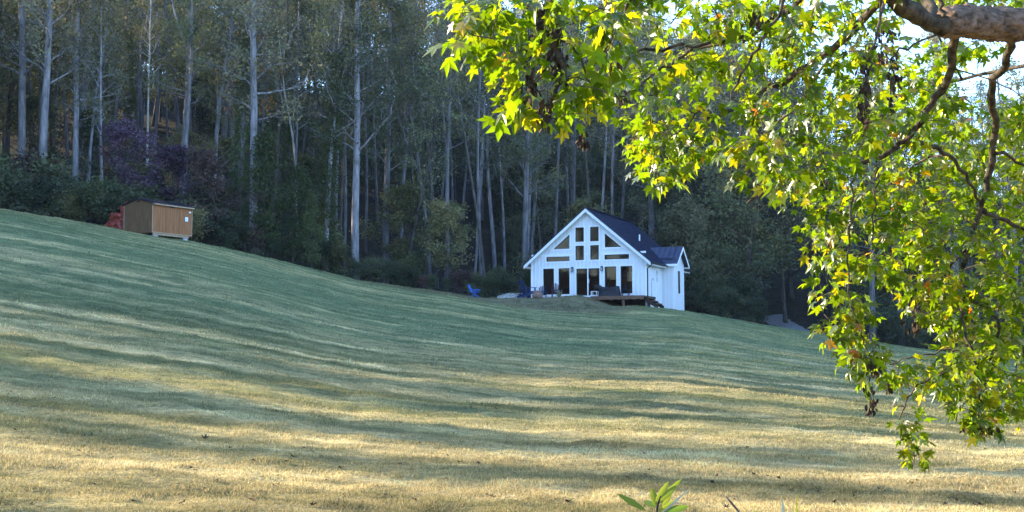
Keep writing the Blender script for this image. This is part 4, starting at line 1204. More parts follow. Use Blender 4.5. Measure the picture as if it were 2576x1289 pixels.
BR = {  # name: (parent name, radius at start, radius at end, [(u, v, Y), ...])
 'limb':   (None, .150, .11, [(3080, 95, 10.2), (2840, 70, 9.8), (2576, 58, 9.4), (2450, 58, 9.1), (2370, 60, 8.9)]),
 'up1':    ('limb', .07, .05, [(2370, 66, 8.9), (2310, 40, 8.8), (2235, -15, 8.6), (2120, -110, 8.3), (1900, -190, 7.9), (1650, -210, 7.3), (1480, -190, 6.8), (1395, -120, 6.5)]),
 'up2':    ('limb', .05, .04, [(2368, 60, 8.9), (2330, 0, 9.1), (2300, -120, 9.5)]),
 'up3':    ('limb', .018, .012, [(2372, 40, 8.8), (2364, -10, 8.8), (2350, -90, 8.8)]),
 'b1':     ('limb', .034, .010, [(2400, 88, 9.3), (2392, 175, 9.5), (2355, 250, 9.7), (2310, 320, 9.8), (2262, 360, 9.9), (2220, 395, 9.9), (2130, 422, 9.9), (2050, 440, 9.8), (1960, 475, 9.7), (1880, 512, 9.6)]),
 'b2':     ('b1', .019, .015, [(2270, 356, 9.9), (2330, 366, 10.2), (2390, 392, 10.5), (2438, 455, 10.8), (2472, 520, 11.0)]),
 'b3':     ('limb', .036, .010, [(2545, 90, 9.6), (2530, 160, 10.0), (2494, 215, 10.3), (2505, 330, 10.7), (2490, 430, 10.9), (2470, 525, 11.0), (2436, 610, 11.1), (2420, 700, 11.1), (2440, 752, 11.1), (2482, 772, 11.2), (2512, 830, 11.3), (2492, 930, 11.3), (2470, 985, 11.3)]),
 'b4':     ('b3', .022, .016, [(2476, 530, 11.0), (2530, 560, 11.2), (2600, 585, 11.4)]),
 'b5':     ('b3', .018, .012, [(2500, 385, 10.8), (2545, 395, 11.0), (2610, 425, 11.2)]),
 'b6':     ('b3', .016, .012, [(2424, 745, 11.1), (2428, 830, 11.0), (2452, 905, 10.9), (2457, 955, 10.9), (2466, 1015, 10.8), (2455, 1062, 10.8)]),
 'b7':     ('b6', .009, .004, [(2454, 915, 10.9), (2359, 948, 10.6), (2302, 979, 10.4), (2274, 1022, 10.3), (2270, 1058, 10.3), (2281, 1101, 10.3), (2297, 1150, 10.2), (2296, 1176, 10.2)]),
 'b8':     ('b6', .010, .005, [(2436, 870, 10.9), (2370, 886, 11.0), (2288, 898, 11.1), (2238, 918, 11.2)]),
 'b9':     ('b1', .011, .004, [(2150, 420, 9.9), (2150, 468, 9.9), (2139, 579, 9.9), (2135, 642, 9.9), (2136, 725, 9.8), (2145, 770, 9.8), (2166, 829, 9.7), (2178, 878, 9.7), (2195, 916, 9.6), (2187, 950, 9.6), (2185, 991, 9.6), (2194, 1030, 9.6)]),
 'b10':    ('b1', .010, .004, [(2204, 404, 9.9), (2204, 460, 9.9), (2194, 569, 10.0), (2190, 640, 10.0)]),
 'b11':    ('b10', .008, .005, [(2196, 560, 10.0), (2245, 545, 10.3), (2310, 560, 10.7), (2420, 568, 11.0)]),
 'b12':    ('b3', .012, .006, [(2440, 620, 11.1), (2375, 690, 11.6), (2330, 760, 11.9), (2300, 850, 12.0)]),
 'b13':    ('b2', .012, .006, [(2380, 388, 10.5), (2300, 420, 11.4), (2230, 470, 11.9), (2160, 520, 12.3), (2090, 560, 12.6)]),
 'n2':     ('up1', .030, .013, [(1395, -120, 6.5), (1390, -30, 6.4), (1397, 50, 6.3), (1402, 104, 6.3), (1416, 146, 6.3), (1413, 185, 6.3), (1402, 215, 6.3), (1386, 250, 6.3), (1382, 280, 6.3)]),
 'n1':     ('up1', .012, .005, [(1395, -125, 6.5), (1379, -20, 6.6), (1361, 52, 6.6), (1337, 97, 6.6), (1323, 132, 6.6), (1327, 191, 6.6), (1361, 243, 6.6)]),
 'n3':     ('n2', .007, .004, [(1413, 180, 6.3), (1370, 192, 6.2), (1325, 214, 6.2), (1290, 240, 6.1)]),
 'n4':     ('n2', .006, .003, [(1384, 262, 6.3), (1347, 284, 6.3), (1313, 298, 6.3), (1278, 288, 6.3)]),
 'n5':     ('n1', .006, .003, [(1361, 52, 6.6), (1280, 60, 6.6), (1220, 80, 6.7), (1175, 95, 6.7)]),
 'n6':     ('n2', .007, .003, [(1400, 90, 6.3), (1440, 120, 6.2), (1475, 180, 6.3), (1490, 250, 6.4), (1470, 320, 6.5)]),
 'm1':     ('up1', .020, .006, [(2120, -110, 8.3), (1980, 30, 8.9), (1860, 95, 9.0), (1715, 118, 9.0), (1632, 123, 8.9), (1549, 130, 8.8), (1480, 142, 8.7), (1445, 156, 8.7)]),
 'm2':     ('m1', .016, .006, [(1860, 95, 9.0), (1771, 121, 9.3), (1719, 139, 9.4), (1667, 170, 9.4), (1615, 208, 9.4), (1580, 236, 9.3), (1538, 246, 9.2)]),
 'm3':     ('up1', .034, .012, [(2235, -15, 8.6), (2100, 120, 9.4), (1979, 198, 9.9), (1927, 222, 10.0), (1892, 250, 10.0), (1840, 280, 10.0), (1771, 298, 9.9)]),
 'm4':     ('m3', .008, .004, [(1790, 294, 9.9), (1764, 274, 9.8), (1730, 316, 9.7), (1702, 333, 9.6), (1653, 382, 9.6), (1643, 447, 9.6)]),
 'm5':     ('up1', .014, .007, [(2010, -150, 8.1), (1965, 21, 8.2), (1937, 69, 8.2), (1910, 121, 8.2), (1875, 174, 8.2), (1840, 250, 8.2)]),
 'm6':     ('up1', .012, .004, [(2225, -22, 8.6), (2218, 40, 8.3), (2205, 104, 8.1), (2187, 167, 8.0), (2177, 243, 8.0), (2173, 290, 8.0)]),
 'm7':     ('limb', .009, .004, [(2372, 80, 8.9), (2300, 110, 8.8), (2243, 139, 8.7), (2250, 194, 8.7), (2236, 250, 8.7), (2187, 347, 8.7)]),
 'm8':     ('m3', .014, .006, [(2100, 120, 9.4), (2010, 260, 10.6), (1900, 350, 11.2), (1760, 400, 11.6), (1640, 430, 11.8)]),
 'm9':     ('up1', .014, .006, [(1650, -210, 7.3), (1600, -40, 7.6), (1560, 60, 7.8), (1530, 170, 8.0), (1560, 270, 8.2)]),
 'r1':     ('limb', .02, .008, [(2840, 70, 9.8), (2760, 300, 11.5), (2640, 500, 12.6), (2520, 640, 13.0), (2420, 680, 13.2)]),
 'r2':     ('r1', .012, .006, [(2640, 500, 12.6), (2620, 700, 12.6), (2560, 860, 12.4), (2560, 1000, 12.2)]),
 'r3':     ('limb', .025, .008, [(2840, 70, 9.8), (2600, 160, 12.6), (2420, 200, 13.6), (2250, 240, 14.0), (2080, 300, 14.2), (1950, 360, 14.3)]),
 'r4':     ('r3', .012, .006, [(2420, 200, 13.6), (2330, 60, 13.6), (2200, 20, 13.4), (2050, 60, 13.0), (1850, 40, 12.6)]),
}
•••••
Set exercise: Copy out every line of the material above exactly, skipping the pictures.

Response for this exercise:
Keep writing the Blender script for this image. This is part 4, starting at line 1204. More parts follow. Use Blender 4.5. Measure the picture as if it were 2576x1289 pixels.
BR = {  # name: (parent name, radius at start, radius at end, [(u, v, Y), ...])
 'limb':   (None, .150, .11, [(3080, 95, 10.2), (2840, 70, 9.8), (2576, 58, 9.4), (2450, 58, 9.1), (2370, 60, 8.9)]),
 'up1':    ('limb', .07, .05, [(2370, 66, 8.9), (2310, 40, 8.8), (2235, -15, 8.6), (2120, -110, 8.3), (1900, -190, 7.9), (1650, -210, 7.3), (1480, -190, 6.8), (1395, -120, 6.5)]),
 'up2':    ('limb', .05, .04, [(2368, 60, 8.9), (2330, 0, 9.1), (2300, -120, 9.5)]),
 'up3':    ('limb', .018, .012, [(2372, 40, 8.8), (2364, -10, 8.8), (2350, -90, 8.8)]),
 'b1':     ('limb', .034, .010, [(2400, 88, 9.3), (2392, 175, 9.5), (2355, 250, 9.7), (2310, 320, 9.8), (2262, 360, 9.9), (2220, 395, 9.9), (2130, 422, 9.9), (2050, 440, 9.8), (1960, 475, 9.7), (1880, 512, 9.6)]),
 'b2':     ('b1', .019, .015, [(2270, 356, 9.9), (2330, 366, 10.2), (2390, 392, 10.5), (2438, 455, 10.8), (2472, 520, 11.0)]),
 'b3':     ('limb', .036, .010, [(2545, 90, 9.6), (2530, 160, 10.0), (2494, 215, 10.3), (2505, 330, 10.7), (2490, 430, 10.9), (2470, 525, 11.0), (2436, 610, 11.1), (2420, 700, 11.1), (2440, 752, 11.1), (2482, 772, 11.2), (2512, 830, 11.3), (2492, 930, 11.3), (2470, 985, 11.3)]),
 'b4':     ('b3', .022, .016, [(2476, 530, 11.0), (2530, 560, 11.2), (2600, 585, 11.4)]),
 'b5':     ('b3', .018, .012, [(2500, 385, 10.8), (2545, 395, 11.0), (2610, 425, 11.2)]),
 'b6':     ('b3', .016, .012, [(2424, 745, 11.1), (2428, 830, 11.0), (2452, 905, 10.9), (2457, 955, 10.9), (2466, 1015, 10.8), (2455, 1062, 10.8)]),
 'b7':     ('b6', .009, .004, [(2454, 915, 10.9), (2359, 948, 10.6), (2302, 979, 10.4), (2274, 1022, 10.3), (2270, 1058, 10.3), (2281, 1101, 10.3), (2297, 1150, 10.2), (2296, 1176, 10.2)]),
 'b8':     ('b6', .010, .005, [(2436, 870, 10.9), (2370, 886, 11.0), (2288, 898, 11.1), (2238, 918, 11.2)]),
 'b9':     ('b1', .011, .004, [(2150, 420, 9.9), (2150, 468, 9.9), (2139, 579, 9.9), (2135, 642, 9.9), (2136, 725, 9.8), (2145, 770, 9.8), (2166, 829, 9.7), (2178, 878, 9.7), (2195, 916, 9.6), (2187, 950, 9.6), (2185, 991, 9.6), (2194, 1030, 9.6)]),
 'b10':    ('b1', .010, .004, [(2204, 404, 9.9), (2204, 460, 9.9), (2194, 569, 10.0), (2190, 640, 10.0)]),
 'b11':    ('b10', .008, .005, [(2196, 560, 10.0), (2245, 545, 10.3), (2310, 560, 10.7), (2420, 568, 11.0)]),
 'b12':    ('b3', .012, .006, [(2440, 620, 11.1), (2375, 690, 11.6), (2330, 760, 11.9), (2300, 850, 12.0)]),
 'b13':    ('b2', .012, .006, [(2380, 388, 10.5), (2300, 420, 11.4), (2230, 470, 11.9), (2160, 520, 12.3), (2090, 560, 12.6)]),
 'n2':     ('up1', .030, .013, [(1395, -120, 6.5), (1390, -30, 6.4), (1397, 50, 6.3), (1402, 104, 6.3), (1416, 146, 6.3), (1413, 185, 6.3), (1402, 215, 6.3), (1386, 250, 6.3), (1382, 280, 6.3)]),
 'n1':     ('up1', .012, .005, [(1395, -125, 6.5), (1379, -20, 6.6), (1361, 52, 6.6), (1337, 97, 6.6), (1323, 132, 6.6), (1327, 191, 6.6), (1361, 243, 6.6)]),
 'n3':     ('n2', .007, .004, [(1413, 180, 6.3), (1370, 192, 6.2), (1325, 214, 6.2), (1290, 240, 6.1)]),
 'n4':     ('n2', .006, .003, [(1384, 262, 6.3), (1347, 284, 6.3), (1313, 298, 6.3), (1278, 288, 6.3)]),
 'n5':     ('n1', .006, .003, [(1361, 52, 6.6), (1280, 60, 6.6), (1220, 80, 6.7), (1175, 95, 6.7)]),
 'n6':     ('n2', .007, .003, [(1400, 90, 6.3), (1440, 120, 6.2), (1475, 180, 6.3), (1490, 250, 6.4), (1470, 320, 6.5)]),
 'm1':     ('up1', .020, .006, [(2120, -110, 8.3), (1980, 30, 8.9), (1860, 95, 9.0), (1715, 118, 9.0), (1632, 123, 8.9), (1549, 130, 8.8), (1480, 142, 8.7), (1445, 156, 8.7)]),
 'm2':     ('m1', .016, .006, [(1860, 95, 9.0), (1771, 121, 9.3), (1719, 139, 9.4), (1667, 170, 9.4), (1615, 208, 9.4), (1580, 236, 9.3), (1538, 246, 9.2)]),
 'm3':     ('up1', .034, .012, [(2235, -15, 8.6), (2100, 120, 9.4), (1979, 198, 9.9), (1927, 222, 10.0), (1892, 250, 10.0), (1840, 280, 10.0), (1771, 298, 9.9)]),
 'm4':     ('m3', .008, .004, [(1790, 294, 9.9), (1764, 274, 9.8), (1730, 316, 9.7), (1702, 333, 9.6), (1653, 382, 9.6), (1643, 447, 9.6)]),
 'm5':     ('up1', .014, .007, [(2010, -150, 8.1), (1965, 21, 8.2), (1937, 69, 8.2), (1910, 121, 8.2), (1875, 174, 8.2), (1840, 250, 8.2)]),
 'm6':     ('up1', .012, .004, [(2225, -22, 8.6), (2218, 40, 8.3), (2205, 104, 8.1), (2187, 167, 8.0), (2177, 243, 8.0), (2173, 290, 8.0)]),
 'm7':     ('limb', .009, .004, [(2372, 80, 8.9), (2300, 110, 8.8), (2243, 139, 8.7), (2250, 194, 8.7), (2236, 250, 8.7), (2187, 347, 8.7)]),
 'm8':     ('m3', .014, .006, [(2100, 120, 9.4), (2010, 260, 10.6), (1900, 350, 11.2), (1760, 400, 11.6), (1640, 430, 11.8)]),
 'm9':     ('up1', .014, .006, [(1650, -210, 7.3), (1600, -40, 7.6), (1560, 60, 7.8), (1530, 170, 8.0), (1560, 270, 8.2)]),
 'r1':     ('limb', .02, .008, [(2840, 70, 9.8), (2760, 300, 11.5), (2640, 500, 12.6), (2520, 640, 13.0), (2420, 680, 13.2)]),
 'r2':     ('r1', .012, .006, [(2640, 500, 12.6), (2620, 700, 12.6), (2560, 860, 12.4), (2560, 1000, 12.2)]),
 'r3':     ('limb', .025, .008, [(2840, 70, 9.8), (2600, 160, 12.6), (2420, 200, 13.6), (2250, 240, 14.0), (2080, 300, 14.2), (1950, 360, 14.3)]),
 'r4':     ('r3', .012, .006, [(2420, 200, 13.6), (2330, 60, 13.6), (2200, 20, 13.4), (2050, 60, 13.0), (1850, 40, 12.6)]),
}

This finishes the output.